My latest Intertitles column is up at Strange Horizons! Frame Story is the one where I completely nerd out about two really impressive films, Drive and Shame, and some of the formal elements that they employ to great effect as narrative devices.
I liked both of these movies to a somewhat-surprising degree; I tend to come down harshly on movies about Dudes Falling Apart with damsel-in-distress leading ladies AND movies with a lot of violence and overly-objectifying nudity, but both movies rose above those problems. The violence in Drive is nasty, but avoids glamorization, and the nudity in Shame serves its purpose and is, at least, less titillating and more gender-equal than, apparently, the nudity in Girl with the Dragon Tattoo. In fact, the violence in Drive and the nudity in Shame serve largely opposite purposes – every instance of violence in Drive is meant to shock and horrify and track how far down Driver has fallen, and the repeated nudity in Shame dulls the impact of it, so that the longer we follow his sex addiction, the sadder and emptier sex looks. (Not that either movie is flawless, but both of them were interesting and thoughtful, which is more than a lot of movies can say.)
The column is basically a mash note to color story and lovely frames, and that’s because those movies are gorgeous. However, the scripts are also stellar – some really standout exchanges in both – and I can’t even explain how beautifully these movies are acted from the leads* on down. Even actors with only one or two scenes (Oscar Isaac can make one line mean ten things, Nicole Beharie gives us a whole character arc in two scenes in Shame, and Lucy Walters walks away with her scenes in Shame despite having ZERO lines). I will be playing catch-up on some of 2011′s movies for a while, but I’d actually put these out as two of the year’s best, and not just because they are gorgeously put together.

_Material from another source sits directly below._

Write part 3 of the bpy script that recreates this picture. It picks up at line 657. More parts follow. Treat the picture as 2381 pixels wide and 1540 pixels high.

The movie that is getting early buzz for Best Picture is, apparently, The Artist, which I would get except I saw that movie, and despite the fact that it’s cleverly put together and there are nice hat-tips aplenty to silent films and Singing in the Rain, I found that movie a much more facile treatment of Dude Falling Apart, and the leading lady’s only emotional arc was Keep Loving Dude (and Overact Beyond What Pastiche Requires), and so as nicely put-together as it was, I’d recommend either of these movies over it in a heartbeat.
* Fassbender is getting some early nominations for his work, but I am honestly surprised that Ryan Gosling got shut out of the SAGs and the Golden Globes, because he hit that movie out of the park, and should get more notice for that than he’s gotten.